The Master

The Master

The Master is a rare film, so luminous and charged it seems to be shedding electricity for most of its duration.

It achieves this incredible energy via the interplay of three fearsome talents: director Paul Thomas Anderson, star Joaquin Phoenix, and cinematographer Mihai Mălaimare, Jr. Watching the film for a second time, I got the impression of a perfect, unguarded unison between these three creative forces. It's so inspired and so lucid that when they stray even a little outside of that heightened harmony, all the magic of it seems to go dark. For me this happens mostly in the last act, the portion of the film that shows Freddie Quell (Phoenix) attempting to rehabilitate himself back into society. But maybe this is exactly appropriate, since it's at this point that Freddie is emancipating himself from the orbit of apparent cult leader Lancaster Dodd (Philip Seymour Hoffman).

Anderson's achievement here is that he's made a film that feels powerfully instinctive. The dynamic between Dodd and Quell or any other characters is never put into dialogue or given expository scenes. Quell is a fractured hunk of rock in space, struggling to form himself into a planetoid; Dodd is a nebulous planet with a strong gravity that nonetheless only seems to change the shape of Quell's warped psyche, rather than ameliorate it. The film is focused entirely on the sensory details, visual awe and psychic energy of these orbital interactions. With director, actor and cinematographer throwing so much synchronized power into communicating Quell's sun-bleached, sex-addled, self-destructive brokenness, the interplay between these two bodies in space is bound to exert a massive push and pull on the viewer. The Master is at its strongest when we are in Freddie's desperate shoes, wanting so badly for him to feel relief from himself that we'll even try believing that some of Dodd's methods could work.

Both times I've seen the film, I've found myself a little stymied by the motorcycle sequence, as it's such a sudden shift for Quell's character.
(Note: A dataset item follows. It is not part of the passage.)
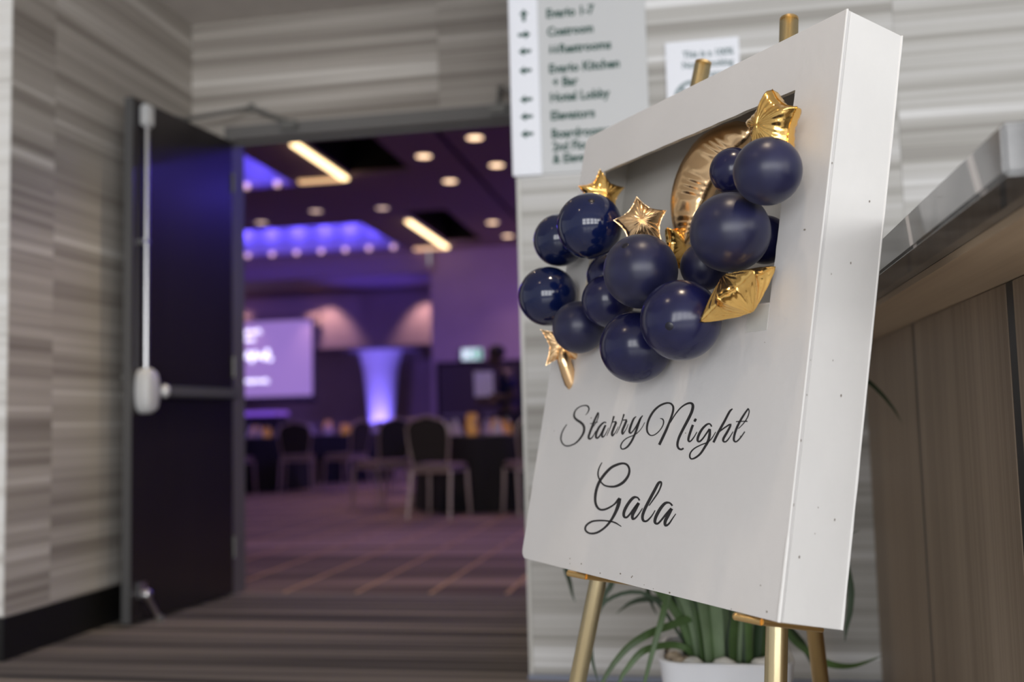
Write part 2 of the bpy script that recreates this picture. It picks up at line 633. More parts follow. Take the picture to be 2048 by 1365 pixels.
d1 = door_leaf('door_1', 'open dark brown door leaf with a silver rod beside the left wall', (-2.425, YD-0.016, 0), math.radians(-7.0), False)
d2 = door_leaf('door_2', 'open right door leaf almost hidden behind the sign wall', (-0.735, YD-0.016, 0), math.radians(9.0), True)
# closer arms between the top of a leaf and the frame header
for nm, lab, P in (('door_closer', 'grey folding closer arm between left door and header', ((-2.53, 4.60, 2.452), (-2.30, 4.93, 2.60), (-2.09, 4.935, 2.505))),
                   ('door_closer', 'dark closer arm at the right end of the door header', ((-0.80, 4.6, 2.452), (-0.925, 4.915, 2.575), (-0.945, 4.935, 2.50)))):
    t = thing(nm, lab, 'door closer')
    bm = B()
    tube(bm, (P[0], P[1]), 0.011, 8)
    obj('arm', bm, M['closer'], t, True)
    bm = B()
    tube(bm, (P[1], P[2]), 0.012, 8)
    obj('arm', bm, M['closer'], t, True)
    bm = B()
    tube(bm, ((P[1][0], P[1][1], P[1][2]-0.02), (P[1][0], P[1][1], P[1][2]+0.02)), 0.016, 10)
    obj('pivot', bm, M['closer'], t, True)
    bm = B()
    box(bm, P[2][0]-0.045, P[2][0]+0.045, P[2][1]-0.012, YD-0.0125, P[2][2]-0.04, P[2][2]+0.008)
    obj('shoe', bm, M['closer'], t, bevel=0.004)
    bm = B()
    box(bm, P[0][0]-0.02, P[0][0]+0.02, P[0][1]-0.05, P[0][1]+0.05, 2.429, 2.46)
    obj('bracket', bm, M['closer'], t, bevel=0.004)

# ---------------------------------------------------------------- wayfinding signs on the right wall
sg = thing('direction_sign', 'tall white direction sign with green room names and arrows', 'sign', (0, YS, 0))
bxobj('backing', (-0.602, -0.119, -0.012, -0.0005, 1.735, 2.66), M['sign_grey'], sg, bevel=0.002)
bxobj('arrow_strip', (-0.6025, -0.499, -0.022, -0.0125, 1.733, 2.662), M['white_pl'], sg, bevel=0.002)


def on_wall(x, y, z):
    return Matrix(((1, 0, 0, x), (0, 0, -1, y), (0, 1, 0, z), (0, 0, 0, 1)))


rows = [(2.299, 'Evario 1-7', 0.170, -0.467), (2.232, 'Coatroom', 0.163, -0.466), (2.167, 'Restrooms', 0.182, -0.424), (2.097, 'Evario Kitchen', 0.248, -0.463), (2.047, '+ Bar', 0.090, -0.452),
        (1.993, 'Hotel Lobby', 0.210, -0.462), (1.927, 'Elevators', 0.155, -0.462), (1.862, 'Boardrooms', 0.205, -0.461), (1.816, '2nd Floor', 0.150, -0.459), (1.772, '& Elevators', 0.178, -0.459)]
for z, tx, wd, x in rows:
    text_obj('lettering', tx, M['green_ink'], sg, wd, 0.046, on_wall(x, -0.0132, z-0.001), weight=0.0014)
# man and woman pictograms before 'Restrooms'
for k, skirt in ((0, False), (1, True)):
    x = -0.455+0.018*k
    bm = B()
    hw = 0.0065 if skirt else 0.0045
    pts = [(x-hw, 2.168+0.0), (x+hw, 2.168), (x+0.0045, 2.187), (x-0.0045, 2.187)]
    prism(bm, pts, -0.0142, -0.0125)
    lathe_c = [(x+0.0038*math.cos(2*PI*j/12), 2.1925+0.0038*math.sin(2*PI*j/12)) for j in range(12)]
    prism(bm, lathe_c, -0.0142, -0.0125)
    obj('restroom_pictogram', bm, M['green_ink'], sg)
for z, dr in ((2.312, 'u'), (2.241, 'r'), (2.180, 'l'), (2.110, 'l'), (2.005, 'l'), (1.943, 'l'), (1.880, 'l')):
    A = [(-0.022, 0), (-0.002, 0.016), (-0.002, 0.006), (0.022, 0.006), (0.022, -0.006), (-0.002, -0.006), (-0.002, -0.016)]
    if dr == 'r':
        A = [(-x, y) for x, y in A]
    if dr == 'u':
        A = [(y, -x) for x, y in A]
    bm = B()
    prism(bm, [(-0.5475+x, z+y) for x, y in A], -0.0232, -0.0221)
    obj('arrow', bm, M['green_ink'], sg)

sg = thing('smoking_sign', 'small white no smoking notice right of the direction sign', 'sign', (0, YS, 0))
bxobj('plate', (-0.056, 0.194, -0.010, -0.0005, 1.80, 2.168), M['white_pl'], sg, bevel=0.002)
for z, tx, wd, x in ((2.108, 'This is a 100%', 0.172, 0.003), (2.071, 'Non - Smoking', 0.172, 0.001), (2.034, 'Property', 0.100, 0.070)):
    text_obj('lettering', tx, M['grey_ink'], sg, wd, 0.033, on_wall(x, -0.0112, z), weight=0.0009)
bm = B()
n = 40
cx0, cz0 = 0.030, 1.965
for a0 in range(n):
    pass
ro, ri = 0.062, 0.050
va = [[bm.verts.new((cx0+r*math.cos(2*PI*k/n), y, cz0+r*math.sin(2*PI*k/n))) for k in range(n)] for r, y in ((ro, -0.0101), (ro, -0.0116), (ri, -0.0116), (ri, -0.0101))]
for a, b in zip(va, va[1:]):
    for k in range(n):
        bm.faces.new((a[k], a[(k+1) % n], b[(k+1) % n], b[k]))
dx = 0.0088
prism(bm, [(cx0-0.037-0.004, cz0+0.037-0.004), (cx0-0.037+0.004, cz0+0.037+0.004), (cx0+0.037+0.004, cz0-0.037+0.004), (cx0+0.037-0.004, cz0-0.037-0.004)], -0.0116, -0.0101)
obj('prohibition_ring', bm, M['grey_ink'], sg)
bm = B()
box(bm, cx0-0.030, cx0+0.018, -0.0110, -0.0101, cz0-0.006, cz0+0.004)
box(bm, cx0+0.021, cx0+0.028, -0.0110, -0.0101, cz0-0.006, cz0+0.004)
obj('cigarette_symbol', bm, M['grey_ink'], sg)

# ---------------------------------------------------------------- counter on the right
ct = thing('reception_counter', 'wood panelled counter with black joints at the right edge', 'counter', (0.55, 0, 0))
bxobj('carcass', (0.022, 0.70, 1.075, YS-0.002, 0.0, 1.094), M['reveal'], ct)
for a, b in ((1.075, 1.851), (1.893, 2.655), (2.678, YS-0.002)):
    bxobj('wood_panel', (0.0, 0.0215, a, b, 0.0, 1.0935), M['wood'], ct, bevel=0.0015)
for a, b in ((1.8515, 1.8925), (2.6555, 2.6775)):
    bxobj('joint_strip', (0.0015, 0.0215, a, b, 0.0, 1.0935), M['reveal'], ct)
top = thing('stone_countertop', 'grey polished stone counter top with pale veins on timber soffit', 'countertop', (0, 0, 0))
bxobj('slab', (0.3185, 1.30, 1.0735, YS-0.002, 1.1075, 1.163), M['stone'], top, bevel=0.004)
bxobj('soffit_board', (0.388, 1.24, 1.10, YS-0.003, 1.095, 1.107), M['wood_soffit'], top)

# ---------------------------------------------------------------- the easel
ez = thing('brass_easel', 'tall three legged brass easel holding the white framed sign', 'easel', (0, 0, 0))


def line_to(a, b, z):
    a, b = Vector(a), Vector(b)
    return a + (b-a)*((z-a.z)/(b.z-a.z))


TL, TLb = Vector((0.0431, 2.0758, 1.6076)), Vector((-0.2563, 2.0375, 0.3448))
TR_, TRb = Vector((0.1992, 1.8698, 1.602)), Vector((0.1032, 1.6075, 0.462))
for a, b in ((TL, TLb), (TR_, TRb)):
    f = line_to(a, b, 0.004)
    bm = B()
    tube(bm, (f, a), 0.0172, 56, True, 0.09)
    lg = obj('leg', bm, M['brass'], ez, 'all')
    dn = (a-f).normalized()
    bm = B()
    tube(bm, (a-dn*0.001, a+dn*0.004, a+dn*0.006), (0.0172, 0.0172, 0.0135), 32)
    obj('end_cap', bm, M['brass_dark'], lg, True)
    bm = B()
    tube(bm, (f-dn*0.004, f+dn*0.03), (0.019, 0.0185), 24)
    obj('rubber_foot', bm, M['black'], lg, True)
ra, rb = Vector((0.134, 2.005, 1.50)), Vector((0.225, 2.20, 0.42))
rf = line_to(ra, rb, 0.004)
bm = B()
tube(bm, (rf, ra), 0.0168, 48, True, 0.05)
lg = obj('leg', bm, M['brass_dark'], ez, 'all')
lg['label'] = 'darker rear leg'
dn = (ra-rf).normalized()
bm = B()
tube(bm, (rf-dn*0.004, rf+dn*0.03), (0.019, 0.0185), 24)
obj('rubber_foot', bm, M['black'], lg, True)
# hinge bar joining the three tops, and a cross bar
bm = B()
tube(bm, (TL+(TLb-TL)*0.12, TR_+(TRb-TR_)*0.12), 0.010, 12)
obj('hinge_bar', bm, M['brass_dark'], ez, True)
pa, pb = line_to(TL, TLb, 0.72), line_to(TR_, TRb, 0.72)
bm = B()
tube(bm, (pa, pb), 0.008, 12)
obj('cross_bar', bm, M['brass_dark'], ez, True)

# ---------------------------------------------------------------- the white framed sign
C0 = Vector((-0.0573, 1.7791, 1.0365))
E1 = Vector((0.6066, -0.7950, -0.0066))
E2 = Vector((0.7777, 0.5951, -0.2024))
E3 = Vector((0.1649, 0.1177, 0.9793))
MB = Matrix(((E1.x, E2.x, E3.x, C0.x), (E1.y, E2.y, E3.y, C0.y), (E1.z, E2.z, E3.z, C0.z), (0, 0, 0, 1)))
HW, HH, DP = 0.3797, 0.455, 0.1191
fr = thing('framed_gala_sign', 'white painted box frame sign with a window and black script lettering', 'sign')
fr.matrix_world = MB


def rrect(hw, hh, r, corners=(1, 1, 1, 1), n=5):
    """rounded rectangle, counter-clockwise from lower left; corners: ll, lr, ur, ul"""
    P = []
    for (cx_, cz_, a0, on) in ((-hw, -hh, PI, corners[0]), (hw, -hh, 1.5*PI, corners[1]), (hw, hh, 0, corners[2]), (-hw, hh, 0.5*PI, corners[3])):
        rr = r if on else 0.0015
        ox = cx_+(rr if cx_ < 0 else -rr)
        oz = cz_+(rr if cz_ < 0 else -rr)
        for k in range(n+1):
            a = a0+0.5*PI*k/n
            P.append((ox+rr*math.cos(a), oz+rr*math.sin(a)))
    return P


outer = rrect(HW, HH, 0.018, (1, 0, 0, 1))
# window outline with slightly ragged hand-cut edges
win = []
wl, wr, wb, wt = -0.2852, 0.2852, 0.0066, 0.354
for (a, b) in (((wl, wb), (wr, wb)), ((wr, wb), (wr, wt)), ((wr, wt), (wl, wt)), ((wl, wt), (wl, wb))):
    for k in range(24):
        f = k/24
        j = 0.0 if k == 0 else random.uniform(-0.0007, 0.0007)
        x, z = a[0]+(b[0]-a[0])*f, a[1]+(b[1]-a[1])*f
        win.append((x+(j if a[0] == b[0] else 0), z+(j if a[1] == b[1] else 0)))
PT = 0.007
bm = B()


def loop_edges(P, y):
    vs = [bm.verts.new((x, y, z)) for x, z in P]
    es = [bm.edges.new((vs[k], vs[(k+1) % len(vs)])) for k in range(len(vs))]
    return vs, es


vo, eo = loop_edges(outer, 0)
vi, ei = loop_edges(win, 0)
bmesh.ops.triangle_fill(bm, use_beauty=True, use_dissolve=False, edges=eo+ei)
front_faces = list(bm.faces)
vo2 = [bm.verts.new((x, PT, z)) for x, z in outer]
vi2 = [bm.verts.new((x, PT, z)) for x, z in win]
for A_, B_ in ((vo, vo2), (vi, vi2)):
    n = len(A_)
    for k in range(n):
        f = bm.faces.new((A_[k], A_[(k+1) % n], B_[(k+1) % n], B_[k]))
        if A_ is vi:
            f.material_index = 1
e2 = [e for e in bm.edges if all(v in set(vo2) for v in e.verts)] + [e for e in bm.edges if all(v in set(vi2) for v in e.verts)]
bmesh.ops.triangle_fill(bm, use_beauty=True, use_dissolve=False, edges=e2)
obj('front_panel', bm, [M['board'], M['board_edge']], fr)
# sides
bm = B()
box(bm, HW-0.006, HW, PT+0.0002, DP, -HH, HH)
obj('side_panel', bm, M['board_lit_side'], fr, bevel=0.0012)
bm = B()
box(bm, -HW, -HW+0.006, PT+0.0002, DP, -HH, HH)
obj('side_panel', bm, M['board_in'], fr, bevel=0.0012)
for a, b in ((-HH, -HH+0.006), (HH-0.006, HH)):
    bm = B()
    box(bm, -HW+0.0061, HW-0.0061, PT+0.0002, DP, a, b)
    obj('rail', bm, M['board_in'], fr)
bxobj('back_panel', (-HW+0.0061, HW-0.0061, DP-0.007, DP-0.0005, -HH+0.0061, HH-0.0061), M['board_in'], fr)
# thick paint beads along the corners of the side panel
rb = random.Random(3)
for yb, xb in ((0.0015, HW+0.0004), (DP-0.001, HW+0.0004)):
    bm = B()
    pts, rr = [], []
    for k in range(60):
        z = -HH+2*HH*k/59
        pts.append((xb-0.0006, yb, z))
        rr.append(0.0016+0.0011*max(0, mnoise.noise(Vector((k*0.35, yb*90, 3)))) + (0.0012 if k < 8 and yb < 0.01 else 0))
    tube(bm, pts, rr, 8)
    obj('paint_bead', bm, M['board_lit_side'], fr, True)
# knocks in the lower edge and dark scuffs
bm = B()
for k in range(26):
    x = rb.uniform(-HW+0.02, HW-0.01)
    z = -HH+rb.uniform(0, 0.02) if k < 12 else rb.uniform(-0.43, 0.44)
    if k >= 12 and wl-0.01 < x < wr+0.01 and wb-0.01 < z < wt+0.01:
        x = rb.choice((-1, 1))*rb.uniform(0.31, 0.37)
    r = rb.uniform(0.0006, 0.0016)
    prism(bm, [(x+r*rb.uniform(0.6, 1.8)*math.cos(a*PI/3), z+r*math.sin(a*PI/3)) for a in range(6)], -0.0004, 0.0001)
obj('scuff_marks', bm, M['scuff'], fr, kind='stuff')
bm = B()
for k in range(14):
    z = rb.uniform(-0.4, 0.43)
    y = rb.choice((rb.uniform(0.003, 0.006), rb.uniform(0.02, 0.11)))
    r = rb.uniform(0.0006, 0.0017)
    v = [bm.verts.new((HW+0.0006, y+r*math.cos(a*PI/3), z+1.6*r*math.sin(a*PI/3))) for a in range(6)]
    bm.faces.new(v)
obj('scuff_marks', bm, M['scuff'], fr, kind='stuff')
# strip of clear tape under the window
bm = B()
box(bm, 0.238, 0.286, -0.0008, -0.0001, -0.037, 0.004)
obj('tape_strip', bm, M['tape'], fr)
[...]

Up to this point he is thoroughly Dodd's guy, but then he unexpectedly bolts at full speed in the other direction. It was confusing to me because up until that point, we're able to see the wounded animal in Freddie that animates all of his decisions. This is the first point in the film at which Freddie becomes an enigma, and the electricity generated by the film seems to die down. At first I thought of this as a misstep on the director's part, but the more I consider it, the more I wonder if it's Freddie's first step into a world where his feelings aren't tossing him around like a rag doll. If the manic intensity and sun-bleached visuals are meant to represent Freddie's internal state, then this shift towards more subdued scenes and visuals feels meaningful. Freddie may start to drift back towards his old coping mechanisms of sex and alcohol, but something in him has tangibly changed. He's tired of fighting. And in that tiredness, some tenderness emerges. Is this the result of the love shown to him by his master, Lancaster Dodd? I am always finding new things to tease out of the contours of this film.

It's possible to read The Master as an argument for cinema itself. The narrative is fairly simple on paper, and other mediums can give us knowledge about the emotional condition of men like Freddie Quell. But Anderson, Phoenix and Mălaimare work together to build a vivid, dimensional, humane model of a man's inner world shaping his outer life. As Ebert said, films have this special property of generating empathy. My heartbroken empathy for Freddie Quell is as real as anything else in my life. He is more than a character, he is an electric current, and I can feel him in my bones.